Singh underlined that the campaign includes disposal of electronic scrap and scavenging of archaic online files as well. As of now over 42 lakh physical files and about 4 lakh e-files were removed. The decision to close down the e-files was taken because they were occupying cloud space, Srinivas said. The exercise led to clearing of 37.19 Lakh square feet of space in 91,000 office sites.

The files are weeded out based on the guidelines of government records management practices. Only the files which have outlived their retention period are weeded out. The files of national historical values and have completed 25 years are transferred to the National Archives of India. Files which are to be maintained in the recordroom of the ministries are being conserved and maintained, Srinivas said.

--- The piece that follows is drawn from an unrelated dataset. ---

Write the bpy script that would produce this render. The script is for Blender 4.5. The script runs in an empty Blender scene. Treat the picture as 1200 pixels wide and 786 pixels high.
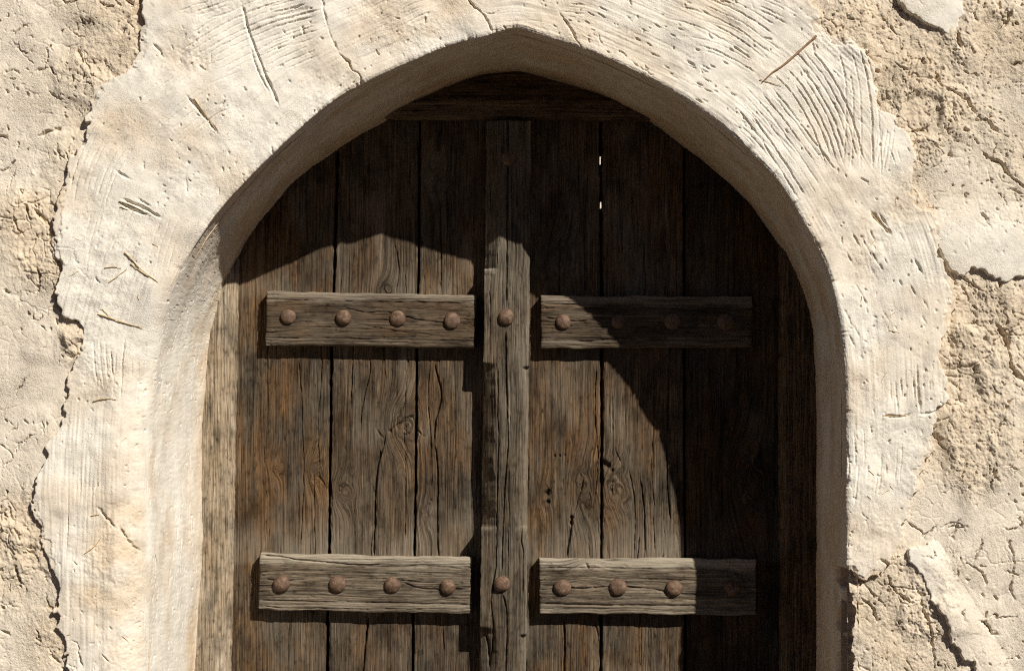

“We realised during this campaign that the electronic scrap and other material was saleable and a source of revenue for the government. I am glad that this is a new source of income to the exchequer,” Singh said.

The waste is being sold to Non-governmental organisations (NGOs) and self help groups which use these scars and make file cover, dashboard, etc. The revenue generated from the exercise goes into the Consolidated Fund of India. The fund will be used to meet India’s developmental needs, Srinivas said. The freed up space is used for parking, office space and carataria, etc.

Working on the concept of waste to wealth, the government has also set up Swachh ATMs where one can get money by disposing of plastic waste. The assessment of the Campaign 2.0 will be done from November 15 to November 30.

“Thereafter, the dissemination of the best practices will be conducted as part of the good governance week. The operationalization and monitoring of these parameters will be done throughout the year,” Srinivas said.